Competences and skills
For a passing grade the student must
- be able to apply various manual computation models and computer
models for calculating various variables in a fire sequence.
- be able to calculate the value of various physical variables
associated with a fire sequence.
- be able to analyse and interpret results from fire safety
engineering experiments.
- be able to judge the reasonableness of calculated results
obtained from various computational models.
- be able to estimate data values for input into computational
and computer models where these are lacking in the problem
statement.
- be able to design fire safety engineering systems for control
and handling of combustion gases.
- be able to calculate the conditions in a building during a
fire.
- be able to defend, orally and in writing, his/her choice of
models and assumptions in the analysis of fire sequences in private
and public operations.
- be able to present results from fire safety engineering
experiments in a clear and scientific manner.
- be able to search for and apply information concerning fire
evolution inside buildings in scientific journals and manuals.
- be able to plan and carry out fire safety engineering
experiments.
Judgement and approach
For a passing grade the student must
- demonstrate a capacity to make judgements on the applicability
of various models to various types of problems.
- demonstrate insight into the responsibilities of a fire
engineer in choosing and reporting parameters in such a way that
the models are used properly.
- demonstrate ability to identify the need for more knowledge
concerning fire development in buildings.
Contents
- Qualitative description of a fire sequence. Ignition, flame
spreading. Various ways of categorising a fire. The effect of the
building on the fire.
- Heat release rate. Mass burning rate and time-dependency of the
heat release rate, the order of magnitude of the heat release rate,
the strengths and weaknesses of various test methods, growth of
alfa-t2, the effect of the enclosure on the heat release rate,
extraction of a power curve.
- Fire plumes and flames. Froude number, mean flame height,
flame-height correlations, various profiles in a plume, ideal
plumes, strong and weak plumes, plume correlations, ceiling jets,
special issues to be considered in the design process,
quasi-stationary conditions, selecting a plume model.
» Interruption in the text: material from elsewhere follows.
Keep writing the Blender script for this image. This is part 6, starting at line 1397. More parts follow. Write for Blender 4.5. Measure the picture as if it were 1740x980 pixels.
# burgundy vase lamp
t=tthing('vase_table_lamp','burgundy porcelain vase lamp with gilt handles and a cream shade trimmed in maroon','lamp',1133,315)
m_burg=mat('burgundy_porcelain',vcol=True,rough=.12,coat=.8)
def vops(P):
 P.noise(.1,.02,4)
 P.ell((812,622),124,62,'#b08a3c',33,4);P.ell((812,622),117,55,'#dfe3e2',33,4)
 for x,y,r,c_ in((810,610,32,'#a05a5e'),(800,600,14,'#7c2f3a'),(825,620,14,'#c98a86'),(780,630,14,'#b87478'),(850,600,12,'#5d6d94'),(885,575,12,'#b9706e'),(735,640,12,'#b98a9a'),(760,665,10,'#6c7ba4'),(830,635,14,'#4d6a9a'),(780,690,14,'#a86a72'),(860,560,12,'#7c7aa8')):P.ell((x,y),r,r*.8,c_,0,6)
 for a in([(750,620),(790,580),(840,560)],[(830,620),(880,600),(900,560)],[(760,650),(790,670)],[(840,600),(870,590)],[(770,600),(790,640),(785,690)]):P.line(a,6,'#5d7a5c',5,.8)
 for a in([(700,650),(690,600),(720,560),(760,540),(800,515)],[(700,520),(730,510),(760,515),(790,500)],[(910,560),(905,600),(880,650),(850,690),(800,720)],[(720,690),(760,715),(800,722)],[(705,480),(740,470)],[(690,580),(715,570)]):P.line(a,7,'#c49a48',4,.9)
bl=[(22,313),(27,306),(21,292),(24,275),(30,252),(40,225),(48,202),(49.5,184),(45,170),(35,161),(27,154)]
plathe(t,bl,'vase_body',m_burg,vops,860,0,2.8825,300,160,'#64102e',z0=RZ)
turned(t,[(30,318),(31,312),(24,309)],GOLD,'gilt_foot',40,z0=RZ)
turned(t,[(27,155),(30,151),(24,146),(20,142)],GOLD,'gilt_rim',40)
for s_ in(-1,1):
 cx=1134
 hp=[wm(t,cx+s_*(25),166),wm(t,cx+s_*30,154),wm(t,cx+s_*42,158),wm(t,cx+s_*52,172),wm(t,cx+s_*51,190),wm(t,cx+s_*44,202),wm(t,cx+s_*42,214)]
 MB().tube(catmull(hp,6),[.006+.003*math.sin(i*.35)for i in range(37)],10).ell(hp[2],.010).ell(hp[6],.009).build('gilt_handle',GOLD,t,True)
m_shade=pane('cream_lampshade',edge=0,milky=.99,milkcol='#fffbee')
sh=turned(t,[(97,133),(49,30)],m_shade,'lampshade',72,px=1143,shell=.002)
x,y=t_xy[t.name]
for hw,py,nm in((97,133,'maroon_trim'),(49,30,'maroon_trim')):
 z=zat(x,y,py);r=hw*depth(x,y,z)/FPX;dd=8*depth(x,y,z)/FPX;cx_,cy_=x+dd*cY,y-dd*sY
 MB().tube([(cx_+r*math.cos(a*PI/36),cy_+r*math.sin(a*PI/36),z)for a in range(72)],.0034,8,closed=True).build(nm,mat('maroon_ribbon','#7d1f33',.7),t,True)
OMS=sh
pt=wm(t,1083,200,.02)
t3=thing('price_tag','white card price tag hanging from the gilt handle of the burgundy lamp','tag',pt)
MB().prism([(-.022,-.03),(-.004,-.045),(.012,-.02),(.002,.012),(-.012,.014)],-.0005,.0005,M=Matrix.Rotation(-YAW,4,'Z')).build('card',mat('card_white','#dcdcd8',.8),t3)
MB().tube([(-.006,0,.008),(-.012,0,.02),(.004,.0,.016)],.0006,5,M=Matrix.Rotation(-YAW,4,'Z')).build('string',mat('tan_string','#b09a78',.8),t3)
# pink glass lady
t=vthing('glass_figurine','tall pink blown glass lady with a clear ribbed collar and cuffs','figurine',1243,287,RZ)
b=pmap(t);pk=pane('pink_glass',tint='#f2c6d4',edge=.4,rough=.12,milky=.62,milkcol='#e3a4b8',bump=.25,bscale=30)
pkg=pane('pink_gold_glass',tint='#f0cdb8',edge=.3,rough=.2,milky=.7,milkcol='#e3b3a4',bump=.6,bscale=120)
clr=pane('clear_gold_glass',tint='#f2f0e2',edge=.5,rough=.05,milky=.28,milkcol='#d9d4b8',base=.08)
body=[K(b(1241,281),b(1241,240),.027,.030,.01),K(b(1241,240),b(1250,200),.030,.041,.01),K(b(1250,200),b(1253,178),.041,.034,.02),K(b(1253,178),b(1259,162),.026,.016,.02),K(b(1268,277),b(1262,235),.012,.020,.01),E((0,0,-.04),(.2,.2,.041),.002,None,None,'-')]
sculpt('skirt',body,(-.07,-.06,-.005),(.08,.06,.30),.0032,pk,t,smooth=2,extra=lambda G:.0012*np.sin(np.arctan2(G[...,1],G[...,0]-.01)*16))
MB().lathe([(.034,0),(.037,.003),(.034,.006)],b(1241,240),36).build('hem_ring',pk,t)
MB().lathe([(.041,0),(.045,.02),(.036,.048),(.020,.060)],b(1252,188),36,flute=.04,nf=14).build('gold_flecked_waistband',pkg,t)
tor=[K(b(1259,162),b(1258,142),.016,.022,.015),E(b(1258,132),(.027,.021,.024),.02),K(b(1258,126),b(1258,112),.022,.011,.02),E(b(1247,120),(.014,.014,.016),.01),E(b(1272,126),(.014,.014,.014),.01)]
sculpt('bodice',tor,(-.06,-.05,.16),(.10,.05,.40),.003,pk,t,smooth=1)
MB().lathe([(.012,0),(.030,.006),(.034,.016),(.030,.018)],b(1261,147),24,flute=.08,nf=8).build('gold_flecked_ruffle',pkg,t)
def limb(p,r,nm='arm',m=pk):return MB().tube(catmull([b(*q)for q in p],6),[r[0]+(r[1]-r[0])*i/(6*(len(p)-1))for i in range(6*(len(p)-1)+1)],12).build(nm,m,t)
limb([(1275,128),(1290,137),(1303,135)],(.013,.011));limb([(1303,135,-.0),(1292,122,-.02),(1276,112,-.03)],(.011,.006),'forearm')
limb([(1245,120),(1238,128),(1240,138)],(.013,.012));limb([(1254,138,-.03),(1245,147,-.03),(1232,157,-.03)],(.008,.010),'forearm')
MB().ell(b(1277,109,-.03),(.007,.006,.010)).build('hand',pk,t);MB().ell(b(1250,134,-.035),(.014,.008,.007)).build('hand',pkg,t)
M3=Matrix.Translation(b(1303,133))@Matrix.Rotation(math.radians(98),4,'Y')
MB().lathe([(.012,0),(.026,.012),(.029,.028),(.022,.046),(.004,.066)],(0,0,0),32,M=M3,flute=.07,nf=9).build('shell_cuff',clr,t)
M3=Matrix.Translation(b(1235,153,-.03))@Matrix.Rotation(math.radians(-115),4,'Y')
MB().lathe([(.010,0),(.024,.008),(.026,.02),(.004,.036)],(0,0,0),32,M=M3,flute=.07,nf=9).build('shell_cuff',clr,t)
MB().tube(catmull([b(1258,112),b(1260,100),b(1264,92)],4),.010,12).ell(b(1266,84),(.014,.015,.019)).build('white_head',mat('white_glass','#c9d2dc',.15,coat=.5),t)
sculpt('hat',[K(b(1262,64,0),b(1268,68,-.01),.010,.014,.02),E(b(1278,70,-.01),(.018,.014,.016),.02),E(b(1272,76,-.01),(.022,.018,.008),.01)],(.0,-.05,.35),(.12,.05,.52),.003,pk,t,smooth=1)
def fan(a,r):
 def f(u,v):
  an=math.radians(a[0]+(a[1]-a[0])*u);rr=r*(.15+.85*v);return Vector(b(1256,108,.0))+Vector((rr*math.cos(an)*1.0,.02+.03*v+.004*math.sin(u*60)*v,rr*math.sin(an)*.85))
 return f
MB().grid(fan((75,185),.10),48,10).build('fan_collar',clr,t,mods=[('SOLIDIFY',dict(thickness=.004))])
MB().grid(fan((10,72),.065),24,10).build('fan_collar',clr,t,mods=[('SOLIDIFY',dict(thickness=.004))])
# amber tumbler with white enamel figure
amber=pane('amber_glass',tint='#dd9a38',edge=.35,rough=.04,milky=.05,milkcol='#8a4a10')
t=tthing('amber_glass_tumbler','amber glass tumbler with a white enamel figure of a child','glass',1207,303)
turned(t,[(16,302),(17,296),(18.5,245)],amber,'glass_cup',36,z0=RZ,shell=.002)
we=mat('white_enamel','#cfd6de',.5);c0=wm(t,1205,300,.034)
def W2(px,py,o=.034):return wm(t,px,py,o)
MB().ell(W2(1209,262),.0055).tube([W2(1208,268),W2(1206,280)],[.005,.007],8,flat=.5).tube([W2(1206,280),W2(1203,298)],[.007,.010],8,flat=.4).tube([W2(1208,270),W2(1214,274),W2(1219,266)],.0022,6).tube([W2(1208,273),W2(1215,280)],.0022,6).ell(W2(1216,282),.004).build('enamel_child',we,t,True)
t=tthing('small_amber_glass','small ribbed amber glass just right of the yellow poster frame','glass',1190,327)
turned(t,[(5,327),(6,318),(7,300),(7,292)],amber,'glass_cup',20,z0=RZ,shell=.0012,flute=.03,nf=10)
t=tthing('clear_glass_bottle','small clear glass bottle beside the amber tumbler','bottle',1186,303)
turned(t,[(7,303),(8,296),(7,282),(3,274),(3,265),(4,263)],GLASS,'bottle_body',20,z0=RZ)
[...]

- Pressure profiles. Background on air-flow in buildings.
Bernoulli's equation. Various forms of pressure. Computing
pressure, rate and mass air-flow through openings.
- Gas temperatures. Energy balance, rate of heat transfer,
correlations for computing gas temperatures. Fully-developed fires,
ISO 834, temperature calculation.
- Smoke filling. Pressure build-up in the fire enclosure.
Transient smoke filling models. Stationary models for control of
combustion gases. Various fire safety engineering systems for
handling and control of combustion gases. Continuity equations.
Correlations.
- The influence of the enclosure on the formation of combustion
products.
- Computer modelling. Sub-models for computer models. Model
constraints.
Examination details
Grading scale: TH - (U,3,4,5) - (Fail, Three, Four, Five)
Assessment: The final certificate is based on a written examination (individual work), home assignments (individual work), and laboratory work reports (group work), and requires active participation in compulsory seminars.
The examiner, in consultation with Disability Support Services, may deviate from the regular form of examination in order to provide a permanently disabled student with a form of examination equivalent to that of a student without a disability.
Parts
Code: 0112. Name: Fire Dynamics.
Credits: 8. Grading scale: TH. Assessment: Written examination. Contents: The course is based on lectures and written exercises
Code: 0212. Name: Laboratory Work and Homework.
Credits: 7. Grading scale: UG. Assessment: Home assignments (individual work), and laboratory work reports (group work), and participation in compulsory seminars is also required. Contents: This part of the course contains seminars and home assignments (individual work) and four laboratories (group work). Further information: Group assignments require active participation. Each group member must individually be able to account for the content of the assignment. If a group member does not fulfill the demands of the group or ignores hers/his commitment, she/he can be reassigned to another group or get a fail result.
Admission
Assumed prior knowledge: FMAA05 Calculus in One Variable or FMAB65 Calculus in One Variable B1 together with FMAB70 Calculus in One Variable B2 ,MMVA01 Thermodynamics and Fluid Mechanics, Basic Course.
The number of participants is limited to: No
The course overlaps following course/s: VBR032, VBR033, VBRF05, VBRN05
Reading list
- Karlsson, B, Quintiere, J G: Enclosure Fire Dynamics. CRC Press,, 1999, ISBN: 0-3-1300-7849.
Contact and other information
Course coordinator: Nils Johansson, nils.johansson@brand.lth.se
Further information: Some of the teaching is given in English.